In 1960, Lindner and Keating created American Financial Corporation, a holding company of Lindner's disparate businesses that created further subsidiaries and financial instruments, all doing business with each other. Keating was named to the board of directors of the company in 1963.
Anti-pornography activism
In 1956, Keating joined a priest leading a group of Catholics in Cincinnati who were concerned about the dangers of pornography, and he began giving talks on the subject to parents and other groups. In 1958, Keating testified before the House Judiciary Committee on mail-order pornography, saying that it was "capable of poisoning any mind at any age and of perverting our entire younger generation", and that it was closely tied to juvenile delinquency, while also quoting a Senate Committee report that "part of the Communist conspiracy was to print ". Keating mentioned links between pornography and Communism at other times, but distanced himself from the more fervent anti-Communist groups of the early 1960s. He stated that 90 percent of obscene materials were produced for profit, not ideological reasons, and told Congress in 1960, "I had better say that I am not blaming obscenity in America on the Communists."Keating founded Citizens for Decent Literature in 1958, which advocated reading classics not "smut." It would grow to 300 chapters and 100,000 members nationwide and become the largest anti-pornography organization in the nation. It absorbed some other groups, such as National Citizens for Decent Literature and the Pittsburgh National Better Magazines Council. The structure of CDL was initially decentralized, but Keating grew frustrated with some local chapters taking aggressive actions he did not approve of, and so he gave it a more controlled focus with a national magazine, film production, and a greater role in legal actions.

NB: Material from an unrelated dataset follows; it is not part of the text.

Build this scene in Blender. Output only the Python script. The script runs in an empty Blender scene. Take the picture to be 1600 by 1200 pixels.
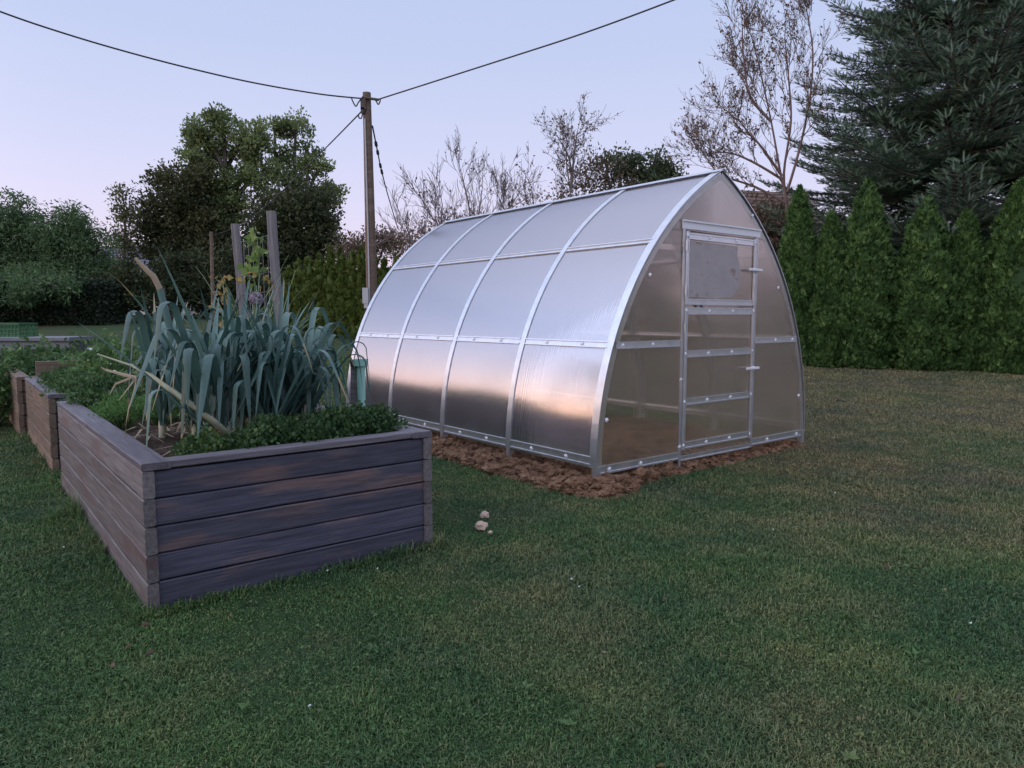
import bpy, math, random
import numpy as np
from mathutils import Vector, Matrix

rad = math.radians
rng = np.random.default_rng(11)
random.seed(11)
SC = bpy.context.scene
COL = SC.collection

# ------------------------------------------------------------------ camera
F, PITCH, CH = 1116.0, math.atan(105 / 1116), 1.2
cam = bpy.data.cameras.new('camera')
cam.sensor_width = 36
cam.lens = 36 * F / 1600
cam.clip_start = 0.05
cam.clip_end = 3000
co = bpy.data.objects.new('camera', cam)
co.location = (0, 0, CH)
co.rotation_euler = (math.pi / 2 - PITCH, 0, 0)
COL.objects.link(co)
SC.camera = co


def ray(u, v):
    a = (u - 800) / F
    b = (600 - v) / F
    return np.array([a, math.cos(PITCH) + b * math.sin(PITCH), -math.sin(PITCH) + b * math.cos(PITCH)])


def at(u, v, y):
    r = ray(u, v)
    return np.array([0, 0, CH]) + r * (y / r[1])


def gp(u, v, z=0.0):
    r = ray(u, v)
    return np.array([0, 0, CH]) + r * ((z - CH) / r[2])


def ground_z(x, y):
    x = np.asarray(x, float)
    y = np.asarray(y, float)
    d = y - 9
    s = 0.05 * np.where(d > 12, 12 + d * 0, 0) * 0
    up = 0.05 * np.logaddexp(0, d / 1.2) * 1.2
    up = np.minimum(up, 1.3)
    return up + s + 0.012 * np.sin(x * 1.3 + 0.4) * np.sin(y * 0.9)


D1 = np.array([-0.6213, 0.7836, 0.0])      # the long direction of greenhouse and beds
D2 = np.array([0.7836, 0.6213, 0.0])       # their width direction
ROT = math.atan2(D2[1], D2[0])

# ------------------------------------------------------------------ mesh helper


class MB:
    def __init__(s):
        s.V, s.F, s.T, s.M, s.n = [], [], [], [], 0

    def add(s, V, F, tint=0.5, mi=0):
        V = np.asarray(V, float).reshape(-1, 3)
        F = np.asarray(F, np.int64)
        if F.ndim == 1:
            F = F.reshape(1, -1)
        s.V.append(V)
        s.F.append(F + s.n)
        t = np.empty(len(F))
        t[:] = tint
        s.T.append(t)
        m = np.empty(len(F), np.int32)
        m[:] = mi
        s.M.append(m)
        s.n += len(V)

    def box(s, lo, hi, tint=0.5, mi=0, M=None):
        x0, y0, z0 = lo
        x1, y1, z1 = hi
        V = np.array([(x0, y0, z0), (x1, y0, z0), (x1, y1, z0), (x0, y1, z0), (x0, y0, z1), (x1, y0, z1), (x1, y1, z1), (x0, y1, z1)], float)
        if M is not None:
            V = V @ np.array(M)[:3, :3].T + np.array(M)[:3, 3]
        s.add(V, [(0, 3, 2, 1), (4, 5, 6, 7), (0, 1, 5, 4), (1, 2, 6, 5), (2, 3, 7, 6), (3, 0, 4, 7)], tint, mi)

    def cbox(s, lo, hi, c=0.004, tint=0.5, mi=0, axis=0, rnd=0.0):
        """bar with chamfered long edges along AXIS"""
        lo, hi = np.array(lo, float), np.array(hi, float)
        a = axis
        b, d = [(1, 2), (2, 0), (0, 1)][a]
        b0, b1, d0, d1 = lo[b], hi[b], lo[d], hi[d]
        P = [(b0 + c, d0), (b1 - c, d0), (b1, d0 + c), (b1, d1 - c), (b1 - c, d1), (b0 + c, d1), (b0, d1 - c), (b0, d0 + c)]
        ns = max(1, int((hi[a] - lo[a]) / 0.25)) if rnd else 1
        rings = []
        for k in range(ns + 1):
            f = lo[a] + (hi[a] - lo[a]) * k / ns
            j = rng.normal(0, rnd, 2) if rnd else (0, 0)
            R = np.zeros((8, 3))
            R[:, a] = f
            R[:, b] = [p[0] + j[0] for p in P]
            R[:, d] = [p[1] + j[1] for p in P]
            rings.append(R)
        V = np.concatenate(rings)
        fs = []
        for k in range(ns):
            for i in range(8):
                fs.append((k * 8 + i, k * 8 + (i + 1) % 8, k * 8 + 8 + (i + 1) % 8, k * 8 + 8 + i))
        s.add(V, fs, tint, mi)
        s.add(rings[0], [tuple(range(7, -1, -1))], tint, mi)
        s.add(rings[-1], [tuple(range(8))], tint, mi)

    def tube(s, pts, r, n=6, tint=0.5, mi=0, cap=True):
        P = np.asarray(pts, float)
        k = len(P)
        r = np.broadcast_to(np.asarray(r, float), (k,))
        T = np.empty_like(P)
        T[1:-1] = P[2:] - P[:-2]
        T[0] = P[1] - P[0]
        T[-1] = P[-1] - P[-2]
        T /= np.maximum(np.linalg.norm(T, axis=1, keepdims=True), 1e-9)
        ref = np.array([0, 0, 1.0]) if abs(T[0, 2]) < 0.8 else np.array([1.0, 0, 0])
        U = ref - (T @ ref)[:, None] * T
        U /= np.maximum(np.linalg.norm(U, axis=1, keepdims=True), 1e-9)
        W = np.cross(T, U)
        a = np.arange(n) * 2 * math.pi / n
        V = P[:, None, :] + r[:, None, None] * (np.cos(a)[None, :, None] * U[:, None, :] + np.sin(a)[None, :, None] * W[:, None, :])
        i = np.arange(k - 1)[:, None] * n
        j = np.arange(n)[None, :]
        j2 = (j + 1) % n
        Fq = np.stack([i + j, i + j2, i + n + j2, i + n + j], -1).reshape(-1, 4)
        s.add(V.reshape(-1, 3), Fq, tint, mi)
        if cap:
            s.add(V[0], [tuple(range(n - 1, -1, -1))], tint, mi)
            s.add(V[-1], [tuple(range(n))], tint, mi)

    def ribbon(s, pts, wid, side, tint=0.5, mi=0, fold=0.25):
        """strap leaf: two half strips folded along a midrib"""
        P = np.asarray(pts, float)
        k = len(P)
        T = np.gradient(P, axis=0)
        T /= np.maximum(np.linalg.norm(T, axis=1, keepdims=True), 1e-9)
        S = np.asarray(side, float)
        S = S - (T @ S)[:, None] * T
        S /= np.maximum(np.linalg.norm(S, axis=1, keepdims=True), 1e-9)
        N = np.cross(T, S)
        w = np.asarray(wid, float)[:, None]
        L = P + S * w + N * w * fold
        Rr = P - S * w + N * w * fold
        V = np.stack([L, P, Rr], 1).reshape(-1, 3)
        fs = []
        for i in range(k - 1):
            a = i * 3
            fs += [(a, a + 1, a + 4, a + 3), (a + 1, a + 2, a + 5, a + 4)]
        s.add(V, fs, tint, mi)

    def lathe(s, prof, n=16, c=(0, 0, 0), tint=0.5, mi=0):
        prof = np.array(prof, float)
        a = np.arange(n) * 2 * math.pi / n
        V = np.zeros((len(prof), n, 3))
        V[:, :, 0] = prof[:, :1] * np.cos(a)
        V[:, :, 1] = prof[:, :1] * np.sin(a)
        V[:, :, 2] = prof[:, 1:2]
        i = np.arange(len(prof) - 1)[:, None] * n
        j = np.arange(n)[None, :]
        j2 = (j + 1) % n
        Fq = np.stack([i + j, i + j2, i + n + j2, i + n + j], -1).reshape(-1, 4)
        s.add(V.reshape(-1, 3) + np.array(c), Fq, tint, mi)

    def blob(s, c, r, sub=1, jit=0.2, tint=0.5, mi=0):
        V, Fa = ICO[sub]
        k = 1 + rng.uniform(-jit, jit, len(V))
        s.add(V * k[:, None] * np.asarray(r, float) + np.asarray(c, float), Fa, tint, mi)

    def build(s, name, mats, parent=None, loc=(0, 0, 0), rotz=0.0, smooth=False):
        me = bpy.data.meshes.new(name)
        if s.V:
            V = np.concatenate(s.V)
            me.vertices.add(len(V))
            me.vertices.foreach_set('co', V.ravel().astype(np.float32))
            idx = np.concatenate([f.ravel() for f in s.F]).astype(np.int32)
            cnt = np.concatenate([np.full(len(f), f.shape[1], np.int32) for f in s.F])
            start = np.concatenate([[0], np.cumsum(cnt)[:-1]]).astype(np.int32)
            me.loops.add(len(idx))
            me.loops.foreach_set('vertex_index', idx)
            me.polygons.add(len(cnt))
            me.polygons.foreach_set('loop_start', start)
            me.polygons.foreach_set('material_index', np.concatenate(s.M))
            me.polygons.foreach_set('use_smooth', np.full(len(cnt), bool(smooth)))
            at_ = me.attributes.new('tint', 'FLOAT', 'FACE')
            at_.data.foreach_set('value', np.concatenate(s.T).astype(np.float32))
            me.update(calc_edges=True)
            me.validate()
        for m in (mats if isinstance(mats, (list, tuple)) else [mats]):
            me.materials.append(m)
        o = bpy.data.objects.new(name, me)
        o.location = loc
        o.rotation_euler = (0, 0, rotz)
        COL.objects.link(o)
        if parent is not None:
            o.parent = parent
        return o


def ico(sub):
    import bmesh
    bm = bmesh.new()
    bmesh.ops.create_icosphere(bm, subdivisions=sub, radius=1)
    V = np.array([v.co[:] for v in bm.verts])
    Fa = np.array([[v.index for v in f.verts] for f in bm.faces])
    bm.free()
    return V, Fa


ICO = {1: ico(1), 2: ico(2), 3: ico(3)}


def tag(o, label, cat, group=None):
    o['label'] = label
    o['category'] = cat
    if group:
        o['group'] = group
    return o


def kind(o, k):
    o['kind'] = k
    return o


def thing(name, label, cat, loc=(0, 0, 0), rotz=0.0, group=None):
    o = bpy.data.objects.new(name, None)
    o.empty_display_size = 0.2
    o.location = tuple(float(v) for v in loc)
    o.rotation_euler = (0, 0, rotz)
    COL.objects.link(o)
    return tag(o, label, cat, group)


def unit(v):
    v = np.asarray(v, float)
    return v / np.maximum(np.linalg.norm(v, axis=-1, keepdims=True), 1e-9)


def leaf_cloud(mb, P, size, aspect=0.5, up=0.3, out=None, tint=(0.1, 0.9), droop=0.0, mi=0):
    """diamond leaves at points P; OUT gives the direction they lean to"""
    n = len(P)
    d = rng.normal(0, 1, (n, 3))
    d[:, 2] += up
    if out is not None:
        d = d * 0.6 + out
    d[:, 2] -= droop
    d = unit(d)
    w = unit(np.cross(d, rng.normal(0, 1, (n, 3))))
    nn = np.cross(d, w)
    sz = size * rng.uniform(0.6, 1.35, n)[:, None]
    a = P - d * sz * 0.5
    b = P + w * sz * 0.5 * aspect + nn * sz * 0.06 - d * sz * 0.08
    c = P + d * sz * 0.5 - nn * sz * 0.08
    e = P - w * sz * 0.5 * aspect + nn * sz * 0.06 - d * sz * 0.08
    V = np.stack([a, b, c, e], 1).reshape(-1, 3)
    Fq = np.arange(n * 4).reshape(n, 4)
    mb.add(V, Fq, rng.uniform(tint[0], tint[1], n), mi)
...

Over the next two decades, CDL mailed some 40 million letters on behalf of its position and filed a series of amicus curiae briefs before the U.S. Supreme Court. Keating gained the nickname "Mr. Clean".
In 1964–65, Keating produced Perversion for Profit, a film featuring announcer George Putnam. It was a survey of then-available prurient and obscene materials, and asserted that pornography led to moral decay. It, along with two lesser-known films produced or distributed by CDL, was screened frequently throughout the country and remained in print for a long time.
In 1969, Keating's national reputation on the issue led President Nixon to appoint him to the President's Commission on Obscenity and Pornography, which had been begun under Nixon's predecessor, Lyndon B. Johnson. The majority on the commission issued a report which concluded that pornography does not degrade the morals of adults or cause crime, and recommended that all federal, state, and local laws preventing consenting adults from obtaining pornographic materials be repealed. Keating, Nixon's only appointee on the 18-person commission, was the leading commission dissenter from the report.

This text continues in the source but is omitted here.